The group’s American depository receipts dropped 5.6 per cent, its biggest decline for two years, to $33.95 in overnight US trading. Stock markets are closed in Tokyo on Friday, a public holiday.

Under the mid-term restructuring plan announced Thursday by chief executive Sir Howard Stringer, Sony is to cut staff numbers by 10,000, or 7 per cent, reduce costs by Y200bn ($1.8bn) and close 11 plants as it aims to restore profitability and ensure a leading place in the digital electronics market.

The group also abandoned its July profit forecast and said it would face an operating loss this year - its first for a decade. It will make a full-year operating loss of Y20bn, instead of a Y30bn profit, and a net loss of Y10bn on sales of Y7,250bn because of additional restructuring charges at its electronics unit.

The restructuring has been seen as critical to reversing Sony's fortunes in its core electronics business. There had been widespread expectation that Sir Howard - the first non-Japanese to head the group - would be able to implement the kind of bold measures previous Sony management had ducked.

Sir Howard underlined Sony's determination to regain the initiative in the cut-throat electronics industry, saying: “We need to focus selectively and aggressively on being the number one consumer electronics and entertainment company on the planet.

“We must be like the Russians defending Moscow against Napoleon, ready to scorch the earth to stay ahead of the invaders. We must be Sony United and fight like the Sony warriors we are.”

However, Sir Howard's first big initiative as chief executive lacked any concrete plans to withdraw from non-core businesses and was criticised by investors for failing to present a convincing scenario for growth.

Investors had been looking for disposals of unprofitable units, such as cathode ray tube TVs, as a necessary step to focus Sony's resources on growth. “It was disappointing,” said Hiroshi Takada at JPMorgan in Tokyo. “They did not provide any answers.”

Mr Takada said management had failed to explain how Sony would achieve long-term growth and what significance there was in keeping both the hardware and software operations.

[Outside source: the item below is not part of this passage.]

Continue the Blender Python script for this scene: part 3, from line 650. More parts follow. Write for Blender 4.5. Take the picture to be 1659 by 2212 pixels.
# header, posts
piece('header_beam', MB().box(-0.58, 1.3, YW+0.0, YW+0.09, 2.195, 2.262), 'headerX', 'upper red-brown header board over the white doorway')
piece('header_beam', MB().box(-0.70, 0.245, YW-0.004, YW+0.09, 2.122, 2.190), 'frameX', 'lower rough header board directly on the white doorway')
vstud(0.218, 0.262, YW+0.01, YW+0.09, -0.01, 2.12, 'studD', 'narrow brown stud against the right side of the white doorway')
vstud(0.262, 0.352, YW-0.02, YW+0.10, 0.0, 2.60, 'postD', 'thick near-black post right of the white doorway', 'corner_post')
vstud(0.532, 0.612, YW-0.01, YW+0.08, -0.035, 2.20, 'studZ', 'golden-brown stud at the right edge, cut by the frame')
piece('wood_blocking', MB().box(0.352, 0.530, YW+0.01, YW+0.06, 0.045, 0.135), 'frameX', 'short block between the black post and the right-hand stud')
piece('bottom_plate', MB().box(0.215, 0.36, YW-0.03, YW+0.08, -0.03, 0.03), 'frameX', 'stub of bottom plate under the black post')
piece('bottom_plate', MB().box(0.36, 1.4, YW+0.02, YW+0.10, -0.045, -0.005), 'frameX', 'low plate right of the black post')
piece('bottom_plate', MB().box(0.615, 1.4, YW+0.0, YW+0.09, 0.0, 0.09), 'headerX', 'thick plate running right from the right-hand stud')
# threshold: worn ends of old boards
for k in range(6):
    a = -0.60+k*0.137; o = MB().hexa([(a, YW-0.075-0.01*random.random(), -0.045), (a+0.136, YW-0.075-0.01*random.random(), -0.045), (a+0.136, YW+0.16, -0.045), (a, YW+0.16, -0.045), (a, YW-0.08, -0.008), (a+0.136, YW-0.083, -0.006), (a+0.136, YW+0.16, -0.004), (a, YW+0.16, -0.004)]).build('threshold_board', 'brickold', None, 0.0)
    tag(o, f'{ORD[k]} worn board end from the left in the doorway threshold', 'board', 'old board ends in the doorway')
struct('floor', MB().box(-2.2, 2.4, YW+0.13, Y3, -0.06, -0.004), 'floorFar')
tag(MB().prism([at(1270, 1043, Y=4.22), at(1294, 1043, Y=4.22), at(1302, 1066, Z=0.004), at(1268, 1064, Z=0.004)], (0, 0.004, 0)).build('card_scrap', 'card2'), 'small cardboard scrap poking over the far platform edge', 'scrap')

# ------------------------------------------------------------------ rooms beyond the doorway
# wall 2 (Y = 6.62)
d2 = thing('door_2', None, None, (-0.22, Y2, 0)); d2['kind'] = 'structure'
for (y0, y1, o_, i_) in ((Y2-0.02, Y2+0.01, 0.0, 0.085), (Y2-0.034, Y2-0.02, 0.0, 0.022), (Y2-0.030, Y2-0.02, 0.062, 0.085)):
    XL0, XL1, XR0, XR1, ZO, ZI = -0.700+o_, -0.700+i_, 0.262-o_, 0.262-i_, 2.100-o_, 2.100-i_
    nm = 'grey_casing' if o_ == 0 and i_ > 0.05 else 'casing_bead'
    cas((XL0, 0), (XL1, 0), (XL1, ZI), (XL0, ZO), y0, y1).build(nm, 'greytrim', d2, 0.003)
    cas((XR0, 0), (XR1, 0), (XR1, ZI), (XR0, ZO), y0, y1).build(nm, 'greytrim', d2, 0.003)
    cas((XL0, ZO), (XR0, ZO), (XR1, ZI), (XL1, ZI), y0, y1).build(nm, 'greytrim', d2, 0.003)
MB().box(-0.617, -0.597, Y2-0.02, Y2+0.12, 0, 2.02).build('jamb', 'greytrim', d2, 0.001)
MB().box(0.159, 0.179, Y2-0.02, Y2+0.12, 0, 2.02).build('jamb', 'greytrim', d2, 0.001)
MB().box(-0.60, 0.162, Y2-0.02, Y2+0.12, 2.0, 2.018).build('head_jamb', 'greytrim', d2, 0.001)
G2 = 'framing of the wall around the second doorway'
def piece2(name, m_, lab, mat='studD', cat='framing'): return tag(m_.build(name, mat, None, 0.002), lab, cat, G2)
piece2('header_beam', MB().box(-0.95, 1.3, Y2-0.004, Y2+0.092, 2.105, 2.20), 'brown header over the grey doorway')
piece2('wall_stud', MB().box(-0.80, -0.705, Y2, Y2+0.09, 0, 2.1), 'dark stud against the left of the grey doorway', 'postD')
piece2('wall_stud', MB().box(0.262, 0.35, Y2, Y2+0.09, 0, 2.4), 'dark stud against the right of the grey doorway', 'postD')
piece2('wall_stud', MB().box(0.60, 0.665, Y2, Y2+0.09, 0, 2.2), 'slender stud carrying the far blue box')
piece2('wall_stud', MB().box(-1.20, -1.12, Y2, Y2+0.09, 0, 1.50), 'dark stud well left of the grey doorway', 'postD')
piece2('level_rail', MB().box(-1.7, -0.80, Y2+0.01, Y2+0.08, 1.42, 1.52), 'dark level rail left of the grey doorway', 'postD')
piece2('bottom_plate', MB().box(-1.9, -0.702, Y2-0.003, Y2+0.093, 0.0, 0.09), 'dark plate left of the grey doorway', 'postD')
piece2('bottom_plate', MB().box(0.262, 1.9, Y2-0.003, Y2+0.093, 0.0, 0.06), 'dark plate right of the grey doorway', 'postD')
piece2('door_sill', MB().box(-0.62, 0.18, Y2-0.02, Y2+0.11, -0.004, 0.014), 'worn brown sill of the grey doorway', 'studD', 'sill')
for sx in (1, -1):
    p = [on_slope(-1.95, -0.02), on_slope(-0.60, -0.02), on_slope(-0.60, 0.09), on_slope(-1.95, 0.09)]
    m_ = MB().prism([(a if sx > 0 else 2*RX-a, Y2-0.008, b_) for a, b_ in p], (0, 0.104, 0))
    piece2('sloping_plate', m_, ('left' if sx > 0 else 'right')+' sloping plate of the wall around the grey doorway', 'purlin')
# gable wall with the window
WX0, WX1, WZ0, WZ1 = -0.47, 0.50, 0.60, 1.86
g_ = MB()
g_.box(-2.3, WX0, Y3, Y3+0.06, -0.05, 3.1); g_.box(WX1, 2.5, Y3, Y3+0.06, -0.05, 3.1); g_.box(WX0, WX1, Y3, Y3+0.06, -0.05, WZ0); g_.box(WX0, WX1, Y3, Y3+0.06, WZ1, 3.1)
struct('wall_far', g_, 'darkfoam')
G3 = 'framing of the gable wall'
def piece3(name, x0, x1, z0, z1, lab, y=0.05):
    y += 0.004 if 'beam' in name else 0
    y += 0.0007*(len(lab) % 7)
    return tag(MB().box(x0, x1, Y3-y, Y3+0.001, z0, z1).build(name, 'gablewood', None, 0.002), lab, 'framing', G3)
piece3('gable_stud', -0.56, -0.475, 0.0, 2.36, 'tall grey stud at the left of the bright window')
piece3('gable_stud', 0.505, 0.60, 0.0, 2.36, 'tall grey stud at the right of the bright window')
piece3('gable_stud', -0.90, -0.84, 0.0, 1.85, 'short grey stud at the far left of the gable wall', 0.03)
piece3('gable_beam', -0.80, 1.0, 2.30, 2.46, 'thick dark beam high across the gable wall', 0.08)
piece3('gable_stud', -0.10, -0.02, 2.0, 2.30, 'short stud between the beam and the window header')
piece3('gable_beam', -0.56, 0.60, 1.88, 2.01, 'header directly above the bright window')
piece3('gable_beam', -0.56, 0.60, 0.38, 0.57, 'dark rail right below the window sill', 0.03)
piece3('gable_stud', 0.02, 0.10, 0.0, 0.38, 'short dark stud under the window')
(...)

Although Sony committed itself to attaining profitability by 2007 and a 5 per cent operating profit margin by March 2008, this had also failed to convince, Mr Takada said.

Sir Howard emphasised the need for streamlining the organisation and said measures were being taken to create a simplified and more efficient structure.

As well as job cuts, the plan calls for reducing the number of product models by a fifth and generating Y120bn from the disposal of real estate and non-strategic assets. Sony said it had identified 15 unprofitable product categories for streamlining, but failed to say which and how.